As Ohio residents make plans for their estates after they die, many take advantage of the benefits of a living trust. Investopedia defines a living trust as a fiduciary relationship where a trustee is chosen during the person’s lifetime and is given the task of managing the assets for the beneficiary. This is done so assets can be easily transferred, and the estate can escape the lengthy, expensive, complicated probate process. The trustee is given legal possession of all property and assets that come into the trust.

Living trusts can be revocable or irrevocable. A revocable trust can be changed throughout the person’s life without permission from anyone else, but with an irrevocable trust the person gives up control of the trust and the trustee essentially becomes the legal owner.

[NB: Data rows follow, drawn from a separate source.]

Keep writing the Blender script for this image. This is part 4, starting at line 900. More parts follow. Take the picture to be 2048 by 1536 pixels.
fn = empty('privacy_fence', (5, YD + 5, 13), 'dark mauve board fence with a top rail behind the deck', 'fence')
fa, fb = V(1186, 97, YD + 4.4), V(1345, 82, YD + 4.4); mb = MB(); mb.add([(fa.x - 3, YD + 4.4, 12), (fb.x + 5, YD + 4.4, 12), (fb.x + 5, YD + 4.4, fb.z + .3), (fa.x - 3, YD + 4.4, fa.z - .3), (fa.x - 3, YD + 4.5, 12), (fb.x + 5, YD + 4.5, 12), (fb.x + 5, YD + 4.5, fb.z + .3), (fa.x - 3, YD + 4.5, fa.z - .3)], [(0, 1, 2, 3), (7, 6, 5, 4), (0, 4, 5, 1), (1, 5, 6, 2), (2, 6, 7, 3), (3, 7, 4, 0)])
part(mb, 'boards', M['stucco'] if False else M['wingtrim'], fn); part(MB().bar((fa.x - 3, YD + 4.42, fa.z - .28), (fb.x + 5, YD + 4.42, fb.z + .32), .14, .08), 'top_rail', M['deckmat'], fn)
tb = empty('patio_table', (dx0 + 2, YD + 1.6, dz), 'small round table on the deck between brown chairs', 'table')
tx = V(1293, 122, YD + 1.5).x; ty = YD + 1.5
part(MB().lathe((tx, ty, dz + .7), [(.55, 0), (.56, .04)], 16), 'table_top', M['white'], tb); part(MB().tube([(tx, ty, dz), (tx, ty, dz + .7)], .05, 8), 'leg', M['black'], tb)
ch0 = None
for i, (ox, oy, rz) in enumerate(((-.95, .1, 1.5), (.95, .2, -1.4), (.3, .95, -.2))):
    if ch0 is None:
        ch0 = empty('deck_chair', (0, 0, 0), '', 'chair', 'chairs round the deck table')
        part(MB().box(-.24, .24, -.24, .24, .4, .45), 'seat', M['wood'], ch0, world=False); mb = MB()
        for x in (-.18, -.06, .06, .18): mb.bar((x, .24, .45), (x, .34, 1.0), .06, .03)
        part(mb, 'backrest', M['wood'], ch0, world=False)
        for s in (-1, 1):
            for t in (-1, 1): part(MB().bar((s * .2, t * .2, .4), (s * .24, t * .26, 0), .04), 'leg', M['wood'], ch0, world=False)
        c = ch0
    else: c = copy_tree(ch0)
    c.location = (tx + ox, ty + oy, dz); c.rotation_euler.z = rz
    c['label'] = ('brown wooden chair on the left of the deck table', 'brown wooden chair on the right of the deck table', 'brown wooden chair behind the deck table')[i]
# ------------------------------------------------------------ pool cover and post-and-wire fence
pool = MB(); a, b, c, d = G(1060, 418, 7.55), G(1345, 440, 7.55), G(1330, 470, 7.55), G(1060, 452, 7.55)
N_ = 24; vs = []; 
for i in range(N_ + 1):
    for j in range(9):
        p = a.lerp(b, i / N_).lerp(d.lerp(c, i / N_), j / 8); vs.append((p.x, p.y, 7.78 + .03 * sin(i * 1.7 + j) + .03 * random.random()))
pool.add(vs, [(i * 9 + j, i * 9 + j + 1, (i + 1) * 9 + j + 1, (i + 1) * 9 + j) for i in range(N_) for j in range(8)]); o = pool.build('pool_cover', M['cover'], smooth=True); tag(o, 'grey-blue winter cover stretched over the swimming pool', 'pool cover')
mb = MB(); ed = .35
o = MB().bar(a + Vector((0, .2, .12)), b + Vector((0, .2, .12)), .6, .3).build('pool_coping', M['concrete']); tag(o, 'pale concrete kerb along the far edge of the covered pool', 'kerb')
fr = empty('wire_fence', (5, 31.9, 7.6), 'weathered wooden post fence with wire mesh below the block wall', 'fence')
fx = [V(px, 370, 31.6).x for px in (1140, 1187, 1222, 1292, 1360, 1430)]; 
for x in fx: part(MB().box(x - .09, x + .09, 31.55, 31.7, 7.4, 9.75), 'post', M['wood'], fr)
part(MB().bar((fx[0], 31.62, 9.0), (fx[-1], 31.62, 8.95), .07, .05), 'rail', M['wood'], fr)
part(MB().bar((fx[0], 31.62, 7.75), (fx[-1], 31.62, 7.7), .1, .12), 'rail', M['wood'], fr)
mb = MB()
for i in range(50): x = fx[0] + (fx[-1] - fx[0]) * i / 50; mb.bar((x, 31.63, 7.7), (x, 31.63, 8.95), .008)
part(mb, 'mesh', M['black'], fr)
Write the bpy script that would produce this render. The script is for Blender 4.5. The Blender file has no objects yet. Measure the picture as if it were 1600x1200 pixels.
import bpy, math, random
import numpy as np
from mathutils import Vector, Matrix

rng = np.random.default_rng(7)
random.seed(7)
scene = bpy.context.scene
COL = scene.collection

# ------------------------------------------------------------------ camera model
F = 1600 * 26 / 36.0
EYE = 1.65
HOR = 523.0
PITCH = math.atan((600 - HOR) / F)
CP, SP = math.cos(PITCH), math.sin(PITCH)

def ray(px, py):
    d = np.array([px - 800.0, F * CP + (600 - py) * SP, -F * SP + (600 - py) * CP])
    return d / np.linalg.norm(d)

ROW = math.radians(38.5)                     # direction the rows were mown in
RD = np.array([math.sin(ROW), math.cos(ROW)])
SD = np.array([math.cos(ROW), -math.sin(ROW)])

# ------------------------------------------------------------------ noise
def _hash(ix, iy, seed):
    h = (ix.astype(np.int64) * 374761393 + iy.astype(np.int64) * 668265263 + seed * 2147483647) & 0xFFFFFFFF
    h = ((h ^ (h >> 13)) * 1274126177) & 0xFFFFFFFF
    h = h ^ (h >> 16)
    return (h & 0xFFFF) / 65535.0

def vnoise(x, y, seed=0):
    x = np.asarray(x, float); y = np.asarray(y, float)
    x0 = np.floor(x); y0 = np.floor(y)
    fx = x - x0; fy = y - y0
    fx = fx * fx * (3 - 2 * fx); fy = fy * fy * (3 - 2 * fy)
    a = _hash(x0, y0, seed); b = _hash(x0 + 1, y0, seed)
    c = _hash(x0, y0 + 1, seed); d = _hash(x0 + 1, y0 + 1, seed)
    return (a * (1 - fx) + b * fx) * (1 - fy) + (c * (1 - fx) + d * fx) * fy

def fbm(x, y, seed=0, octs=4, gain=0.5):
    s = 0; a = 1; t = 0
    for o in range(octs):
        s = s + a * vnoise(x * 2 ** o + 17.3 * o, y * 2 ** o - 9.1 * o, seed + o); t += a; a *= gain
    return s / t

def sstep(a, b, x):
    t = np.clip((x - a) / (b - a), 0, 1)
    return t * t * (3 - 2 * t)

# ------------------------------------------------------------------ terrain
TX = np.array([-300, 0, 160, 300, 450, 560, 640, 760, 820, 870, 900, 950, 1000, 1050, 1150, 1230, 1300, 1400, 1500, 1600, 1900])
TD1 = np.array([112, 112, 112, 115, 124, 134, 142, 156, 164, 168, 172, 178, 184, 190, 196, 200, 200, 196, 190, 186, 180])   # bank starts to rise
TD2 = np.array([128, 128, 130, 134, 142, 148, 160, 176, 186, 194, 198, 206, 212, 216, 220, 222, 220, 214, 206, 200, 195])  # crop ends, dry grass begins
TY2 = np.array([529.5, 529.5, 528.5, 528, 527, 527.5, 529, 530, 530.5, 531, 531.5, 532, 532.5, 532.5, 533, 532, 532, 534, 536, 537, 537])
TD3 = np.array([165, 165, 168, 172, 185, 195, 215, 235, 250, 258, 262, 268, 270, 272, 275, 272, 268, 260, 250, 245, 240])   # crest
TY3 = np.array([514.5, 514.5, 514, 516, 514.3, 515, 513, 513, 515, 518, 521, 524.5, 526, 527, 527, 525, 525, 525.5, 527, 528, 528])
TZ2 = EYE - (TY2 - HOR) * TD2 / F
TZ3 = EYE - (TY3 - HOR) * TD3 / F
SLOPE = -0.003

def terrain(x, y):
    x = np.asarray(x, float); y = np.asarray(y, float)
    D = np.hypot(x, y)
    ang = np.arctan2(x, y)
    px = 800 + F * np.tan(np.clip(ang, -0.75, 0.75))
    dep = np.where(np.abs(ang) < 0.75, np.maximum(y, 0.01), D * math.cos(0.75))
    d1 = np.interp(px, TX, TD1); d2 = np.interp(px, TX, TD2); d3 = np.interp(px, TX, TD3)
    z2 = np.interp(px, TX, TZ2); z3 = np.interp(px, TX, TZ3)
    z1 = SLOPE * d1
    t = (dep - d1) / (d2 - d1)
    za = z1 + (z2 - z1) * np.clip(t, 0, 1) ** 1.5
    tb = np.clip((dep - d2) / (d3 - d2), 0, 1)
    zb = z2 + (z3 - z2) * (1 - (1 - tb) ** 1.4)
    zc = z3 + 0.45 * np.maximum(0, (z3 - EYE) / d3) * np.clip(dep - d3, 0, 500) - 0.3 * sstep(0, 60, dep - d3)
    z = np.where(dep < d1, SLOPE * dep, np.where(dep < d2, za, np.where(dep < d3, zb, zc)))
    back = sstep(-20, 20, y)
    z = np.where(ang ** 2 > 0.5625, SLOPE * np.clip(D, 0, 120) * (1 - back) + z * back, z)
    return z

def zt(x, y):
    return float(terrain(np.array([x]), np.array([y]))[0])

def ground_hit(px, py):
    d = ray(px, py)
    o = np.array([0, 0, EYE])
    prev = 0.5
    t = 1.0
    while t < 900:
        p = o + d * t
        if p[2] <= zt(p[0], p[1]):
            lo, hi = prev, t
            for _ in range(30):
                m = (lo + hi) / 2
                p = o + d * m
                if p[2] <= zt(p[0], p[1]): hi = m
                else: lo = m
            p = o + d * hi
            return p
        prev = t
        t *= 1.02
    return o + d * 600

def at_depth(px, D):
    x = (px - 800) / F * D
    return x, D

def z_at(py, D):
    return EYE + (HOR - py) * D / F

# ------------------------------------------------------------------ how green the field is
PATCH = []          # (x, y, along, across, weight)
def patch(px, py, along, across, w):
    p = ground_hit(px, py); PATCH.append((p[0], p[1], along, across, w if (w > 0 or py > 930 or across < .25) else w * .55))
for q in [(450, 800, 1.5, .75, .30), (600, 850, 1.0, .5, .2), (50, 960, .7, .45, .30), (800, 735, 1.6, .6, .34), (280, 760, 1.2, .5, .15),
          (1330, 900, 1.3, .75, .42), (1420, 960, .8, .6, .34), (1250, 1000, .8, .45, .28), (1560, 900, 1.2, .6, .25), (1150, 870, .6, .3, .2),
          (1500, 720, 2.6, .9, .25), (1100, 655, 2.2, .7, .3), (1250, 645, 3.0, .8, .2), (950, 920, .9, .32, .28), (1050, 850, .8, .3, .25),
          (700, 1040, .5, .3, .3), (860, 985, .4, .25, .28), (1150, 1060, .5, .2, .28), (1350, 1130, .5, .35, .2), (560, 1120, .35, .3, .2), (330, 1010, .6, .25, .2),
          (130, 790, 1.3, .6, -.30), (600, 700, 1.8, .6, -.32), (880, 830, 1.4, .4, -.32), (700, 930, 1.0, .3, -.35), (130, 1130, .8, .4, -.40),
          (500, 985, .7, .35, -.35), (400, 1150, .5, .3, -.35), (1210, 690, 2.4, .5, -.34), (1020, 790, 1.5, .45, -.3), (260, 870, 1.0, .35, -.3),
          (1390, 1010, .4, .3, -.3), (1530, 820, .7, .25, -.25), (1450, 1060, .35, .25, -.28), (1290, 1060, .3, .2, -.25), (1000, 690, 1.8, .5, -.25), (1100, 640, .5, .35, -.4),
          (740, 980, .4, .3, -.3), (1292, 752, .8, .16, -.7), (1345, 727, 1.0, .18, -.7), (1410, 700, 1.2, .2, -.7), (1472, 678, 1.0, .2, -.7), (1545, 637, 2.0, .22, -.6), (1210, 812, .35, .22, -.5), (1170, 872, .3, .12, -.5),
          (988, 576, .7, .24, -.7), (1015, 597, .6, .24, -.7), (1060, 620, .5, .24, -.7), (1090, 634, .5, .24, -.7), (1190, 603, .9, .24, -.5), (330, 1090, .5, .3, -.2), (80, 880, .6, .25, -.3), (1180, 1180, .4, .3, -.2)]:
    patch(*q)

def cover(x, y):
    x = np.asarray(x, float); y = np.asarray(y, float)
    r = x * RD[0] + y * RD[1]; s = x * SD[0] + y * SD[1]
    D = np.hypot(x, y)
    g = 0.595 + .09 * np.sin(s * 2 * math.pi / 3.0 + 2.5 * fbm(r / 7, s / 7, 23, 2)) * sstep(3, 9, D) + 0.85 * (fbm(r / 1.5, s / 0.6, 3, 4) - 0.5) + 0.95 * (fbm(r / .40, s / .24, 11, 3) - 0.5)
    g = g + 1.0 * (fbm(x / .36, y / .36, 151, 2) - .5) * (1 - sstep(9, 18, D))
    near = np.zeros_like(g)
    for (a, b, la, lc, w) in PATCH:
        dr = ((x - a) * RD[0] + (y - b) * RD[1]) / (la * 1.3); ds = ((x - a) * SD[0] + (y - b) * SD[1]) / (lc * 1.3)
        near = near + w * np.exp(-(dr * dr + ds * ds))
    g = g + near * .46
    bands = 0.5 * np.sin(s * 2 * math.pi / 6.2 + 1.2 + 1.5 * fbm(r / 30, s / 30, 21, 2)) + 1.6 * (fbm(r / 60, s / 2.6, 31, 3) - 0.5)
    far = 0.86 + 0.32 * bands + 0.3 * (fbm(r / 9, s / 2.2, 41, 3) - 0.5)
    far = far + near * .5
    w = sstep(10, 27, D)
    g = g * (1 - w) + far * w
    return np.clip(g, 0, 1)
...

Forbes Magazine lists several reasons why a person may choose a living trust. One is that it provides a little bit of control over how children are given an inheritance, which may be beneficial if the child is a minor or is making poor life choices. Rather than handing them a lump sum when the person dies, a trust keeps the money until certain conditions have been met, such as a certain age, a college degree or finishing rehab. The person can set almost any condition on a trust.

A living trust also allows for the person to keep certain assets in the family. For example, if a grown child is married and they divorce, the assets will remain in the family rather than being split with a former in-law. While probate is public, a trust will also keep the information private and protect the family’s privacy after the individual dies.